Groundnut Soup aka “Out of Africa Stew”
Ingredients
- 4 tbsp unsweetened almond butter
- 3 cups veggie broth or chicken stock
- 1 onion chopped
- ½ bell pepper chopped
- 1–2 tomatoes chopped
- 1 white fleshed yam boiled and cubed (we get ours at H-Mart)
- 1 clove garlic crushed
- salt and black pepper
- 1 hot chili pepper or spicy substitute to taste
- 2" slice fresh ginger minced
- ½ cup chopped okra
- 1 plantain cubed and boiled
- 1 small Japanese eggplant cubed (optional)
- 1 small yucca cubed and boiled
Instructions
- Boil water in a separate pot. Boil yam, plantain and yucca. Cook until tender.
- Sautee onion, pepper, tomato, garlic and ginger. Once soft, add okra, eggplant, and tomato.

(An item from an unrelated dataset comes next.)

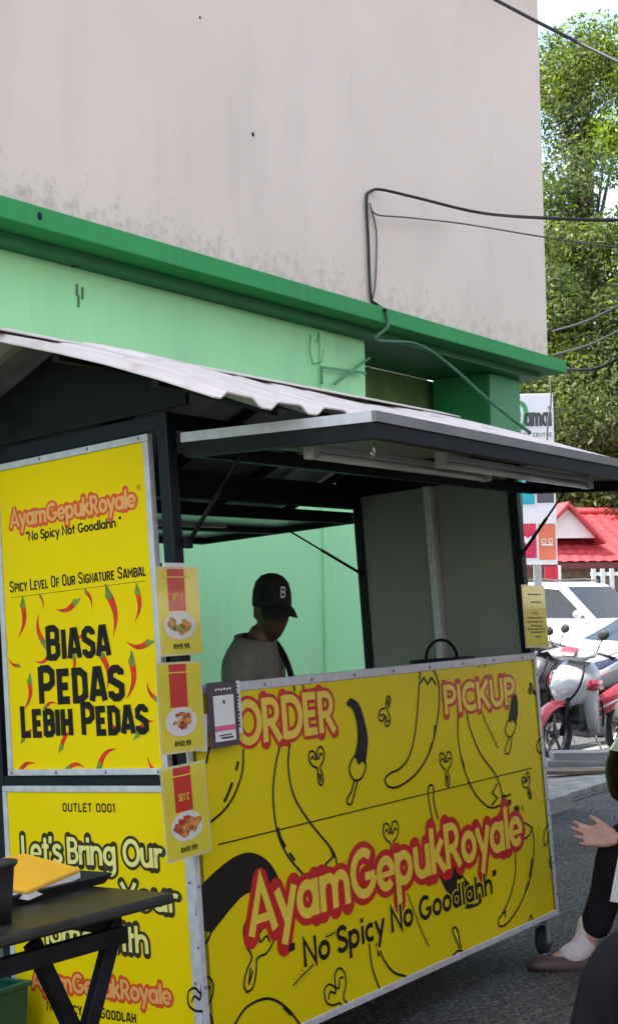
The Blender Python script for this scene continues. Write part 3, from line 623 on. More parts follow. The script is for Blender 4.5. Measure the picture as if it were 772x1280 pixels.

- Once these items combine and breakdown, add all other ingredients, except almond butter and ½ the yam cubes. Simmer over medium heat until everything is tender.
- Mash the reserved yam cubes, and add to the stew, using this as a thickener. Add the almond butter and simmer for a few minutes more. Stir often to prevent the nut mixture sticking. Simmer until the soup is thick and smooth.
- Serve over Iyan or Fufu (dumpling made of yam or plantain flour), or eat as is.
Notes
To celebrate Passover and the connection to our people’s exodus from Africa, we began incorporating groundnut stew as an important main dish to connect with our African heritage. We often make this a meat meal by seasoning chicken pieces with whatever seasonings we have in the house that are Kosher for Passover and cooking it in the stockpot with the lid on for 3-4 minutes per side. My African friends buy “hard chicken,” and use it for this purpose, but I don’t know what makes chicken hard, and so different than what we eat here in the States.